#### PROBLEM TO WORK ON:
Retype the entries, please, from their first line to the line containing "return math.atan2(d.x, d.y), math.asin(d.z)", exactly and only those lines, minus the pictures.

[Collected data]
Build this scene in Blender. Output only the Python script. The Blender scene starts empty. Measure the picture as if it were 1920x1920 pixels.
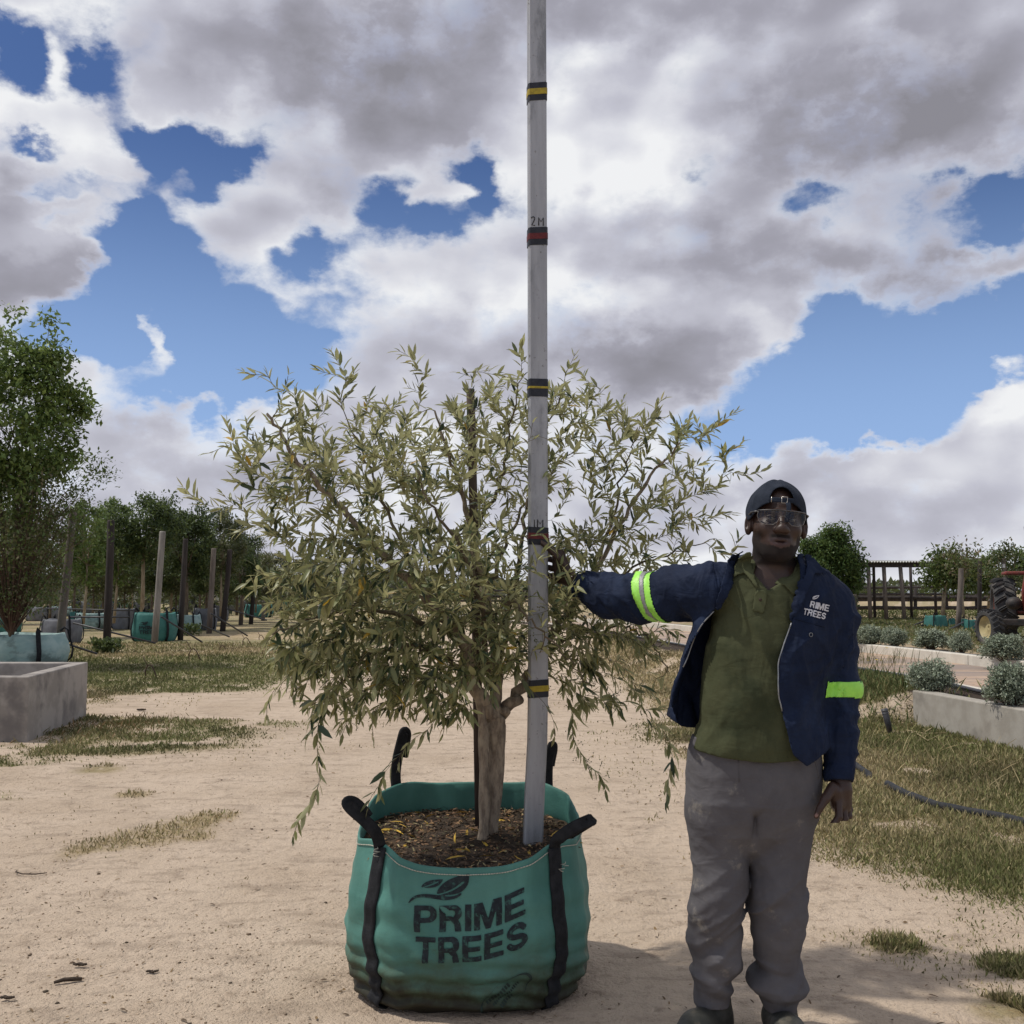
import bpy, bmesh, math, random
import numpy as np
from mathutils import Vector, Matrix, noise as mnoise
from mathutils.bvhtree import BVHTree
R = math.radians
scene = bpy.context.scene
col = scene.collection

# ------------------------------------------------------------------ camera
F = 1940.0            # focal length in photo pixels (photo 1920 x 1920)
HC = 1.35             # camera height
TH = math.atan(148 / F)
cam_d = bpy.data.cameras.new("camera")
cam_d.sensor_width = 36; cam_d.lens = 36 * F / 1920
cam_d.clip_start = 0.05; cam_d.clip_end = 3000
cam = bpy.data.objects.new("camera", cam_d)
cam.location = (0, 0, HC); cam.rotation_euler = (math.pi / 2 + TH, 0, 0)
col.objects.link(cam); scene.camera = cam

# ------------------------------------------------------------------ sun, exposure
SUN_EL, SUN_AZ = R(60), R(-84)        # azimuth from +Y towards +X
sun_dir = Vector((math.sin(SUN_AZ) * math.cos(SUN_EL), math.cos(SUN_AZ) * math.cos(SUN_EL), math.sin(SUN_EL)))
sl = bpy.data.lights.new("sun", 'SUN'); sl.energy = 3.1; sl.angle = R(1.6); sl.color = (1.0, .95, .87)
so = bpy.data.objects.new("sun", sl); so.rotation_euler = (-sun_dir).to_track_quat('-Z', 'Y').to_euler()
so.location = (0, 0, 30); col.objects.link(so)
scene.view_settings.view_transform = 'Standard'
scene.view_settings.look = 'None'
scene.view_settings.exposure = 0.0
scene.view_settings.gamma = 1.0

# ------------------------------------------------------------------ sky
def azel(px, py):
    u = (px - 960) / F; v = (960 - py) / F
    d = Vector((u, math.cos(TH) - v * math.sin(TH), math.sin(TH) + v * math.cos(TH))).normalized()
    return math.atan2(d.x, d.y), math.asin(d.z)

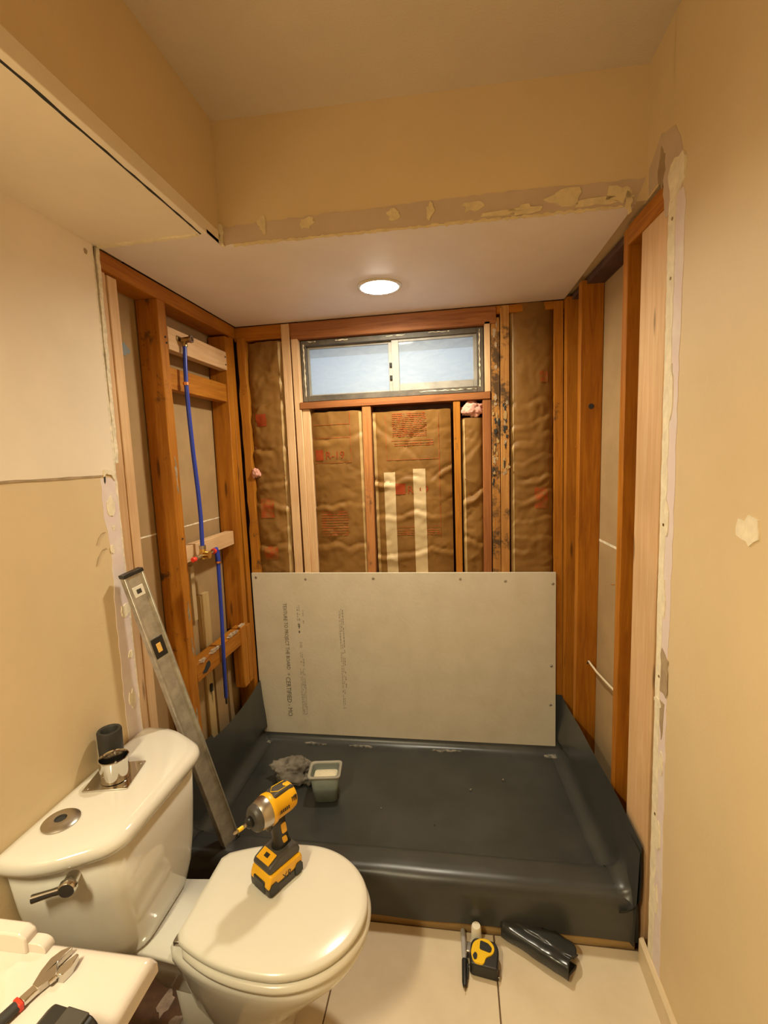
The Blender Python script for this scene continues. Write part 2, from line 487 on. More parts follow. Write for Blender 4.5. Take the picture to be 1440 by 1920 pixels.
bm = BM(); box(bm, XR, XR + 0.013, YB, -0.93, ZF - 0.012, ZC + 0.02)
wall_right = structure(obj('wall_right', bm, paint), 'tan painted right wall ending at the open studs of the alcove')
bm = BM(); box(bm, XR + 0.105, XR + 0.14, YB, 0.15, ZF - 0.1, ZC + 0.02)
obj('wall_core', bm, backp, wall_right)
bm = BM()
prism(bm, [(XR, -0.931), (XR, -0.76), (XR + 0.1, -0.76), (XR + 0.1, -0.931)], lambda a, b, t: (a, b, t), ZA + 0.0, ZC + 0.02)
obj('drywall_return', bm, paint, wall_right)
patch('bare_paper', [(-0.935, -0.05), (-1.003, -0.05), (-0.997, 0.62), (-0.992, 0.88), (-1.0, 1.2), (-1.004, 1.7), (-1.012, 2.05), (-1.0, 2.09), (-0.935, 2.09)], 'x', XR - 0.0012, 0.0012, lilac, wall_right, step=0.03, amp=0.003, seed=11, label='strip of bare lilac drywall paper on the right wall')
patch('cream_compound', [(-0.926, -0.06), (-0.955, -0.06), (-0.958, 0.5), (-0.952, 1.0), (-0.962, 1.5), (-0.965, 2.09), (-0.926, 2.09)], 'x', XR - 0.0022, 0.0028, mud, wall_right, step=0.03, amp=0.004, seed=12)
patch('gypsum_edge', [(-0.932, -0.08), (-0.922, -0.08), (-0.922, 2.12), (-0.932, 2.12)], 'x', XR - 0.001, 0.0125, gyps, wall_right, step=0.02, amp=0.003, seed=13)
patch('torn_patch', [(-0.957, 0.945), (-0.997, 0.925), (-0.996, 0.82), (-0.955, 0.825)], 'x', XR - 0.0026, 0.001, brownp, wall_right, step=0.02, amp=0.004, seed=14)
patch('torn_patch', [(-0.96, 0.80), (-0.985, 0.80), (-0.98, 0.74), (-0.972, 0.69), (-0.962, 0.73)], 'x', XR - 0.0026, 0.001, brownp, wall_right, step=0.02, amp=0.003, seed=15)
patch('compound_corner', blob(-0.965, 2.125, 0.045, 0.05, 21), 'x', XR - 0.005, 0.005, mud, wall_right, step=0.02, amp=0.004, seed=16)
patch('torn_patch', blob(-0.875, 2.20, 0.02, 0.045, 22), 'x', XR - 0.002, 0.002, brownp, wall_right, step=0.02, amp=0.003, seed=17)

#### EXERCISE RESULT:
Build this scene in Blender. Output only the Python script. The Blender scene starts empty. Measure the picture as if it were 1920x1920 pixels.
import bpy, bmesh, math, random
import numpy as np
from mathutils import Vector, Matrix, noise as mnoise
from mathutils.bvhtree import BVHTree
R = math.radians
scene = bpy.context.scene
col = scene.collection

# ------------------------------------------------------------------ camera
F = 1940.0            # focal length in photo pixels (photo 1920 x 1920)
HC = 1.35             # camera height
TH = math.atan(148 / F)
cam_d = bpy.data.cameras.new("camera")
cam_d.sensor_width = 36; cam_d.lens = 36 * F / 1920
cam_d.clip_start = 0.05; cam_d.clip_end = 3000
cam = bpy.data.objects.new("camera", cam_d)
cam.location = (0, 0, HC); cam.rotation_euler = (math.pi / 2 + TH, 0, 0)
col.objects.link(cam); scene.camera = cam

# ------------------------------------------------------------------ sun, exposure
SUN_EL, SUN_AZ = R(60), R(-84)        # azimuth from +Y towards +X
sun_dir = Vector((math.sin(SUN_AZ) * math.cos(SUN_EL), math.cos(SUN_AZ) * math.cos(SUN_EL), math.sin(SUN_EL)))
sl = bpy.data.lights.new("sun", 'SUN'); sl.energy = 3.1; sl.angle = R(1.6); sl.color = (1.0, .95, .87)
so = bpy.data.objects.new("sun", sl); so.rotation_euler = (-sun_dir).to_track_quat('-Z', 'Y').to_euler()
so.location = (0, 0, 30); col.objects.link(so)
scene.view_settings.view_transform = 'Standard'
scene.view_settings.look = 'None'
scene.view_settings.exposure = 0.0
scene.view_settings.gamma = 1.0

# ------------------------------------------------------------------ sky
def azel(px, py):
    u = (px - 960) / F; v = (960 - py) / F
    d = Vector((u, math.cos(TH) - v * math.sin(TH), math.sin(TH) + v * math.cos(TH))).normalized()
    return math.atan2(d.x, d.y), math.asin(d.z)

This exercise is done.